Georgia set to extradite boat killer in 8 days
SPEEDBOAT killer Jack Shepherd could be sent back to Britain within eight days to serve his six-year prison sentence.
The web designer, 31, will appear at a court in the Georgian capital Tbilisi by March 28 for a hearing at which prosecutors will demand his extradition.
The father-of-one has previously blocked attempts for a swift extradition, saying he would be tortured in prison if sent back.
He even said he wanted to become a citizen of Georgia and has started speaking the language in jail.
But a source close to his legal team said yesterday that Shepherd, pictured, may not oppose his extradition this time. ‘He knows his return to the UK is just a question of when, not if,’ they said.

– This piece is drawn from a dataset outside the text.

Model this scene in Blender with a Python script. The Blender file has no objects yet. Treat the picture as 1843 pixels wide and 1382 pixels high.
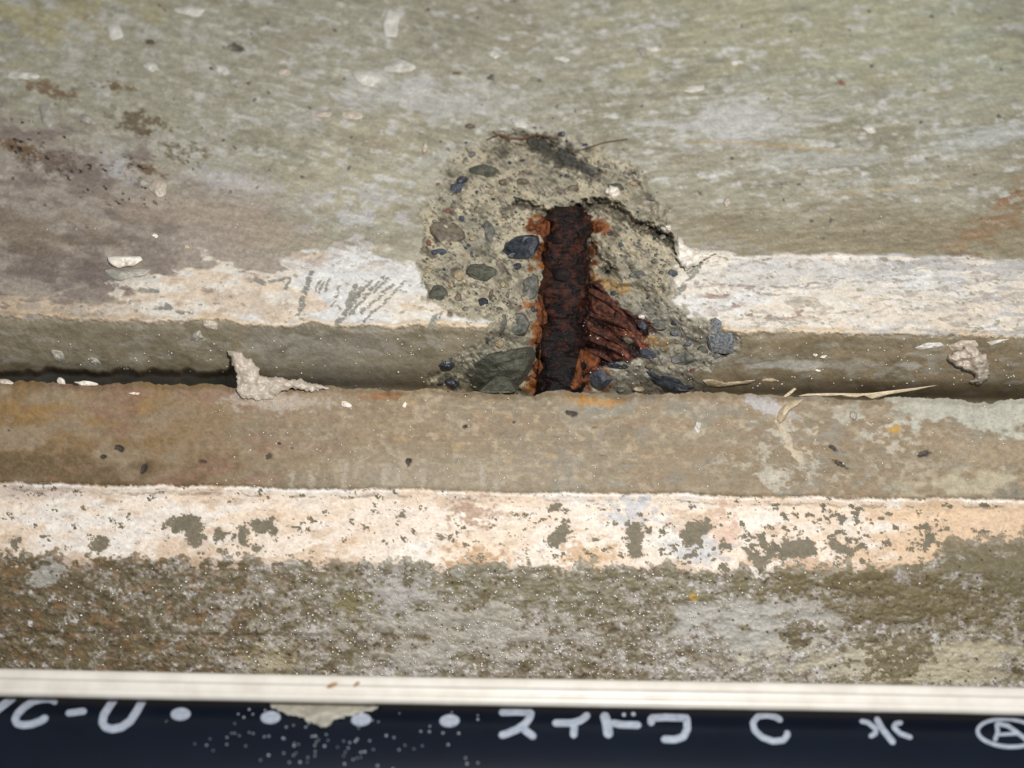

Shepherd was found guilty of the manslaughter of Charlotte Brown, 24, after she died after falling from his faulty speedboat during a date on the Thames in London in 2015.
He fled to Georgia a year ago and was sentenced in his absence. Following a Daily Mail campaign, he handed himself in to the Tbilisi authorities in January.
A spokesman for the prosecutor’s office in Georgia said: ‘If the lawyers and the judge all agree to the extradition, then all that is needed is the signature of the justice minister to send him to the UK.’
The Crown Prosecution Service in the UK may charge him with absconding and for glassing a barman days before he fled.
Shepherd has continued to shamelessly blame Miss Brown for the accident.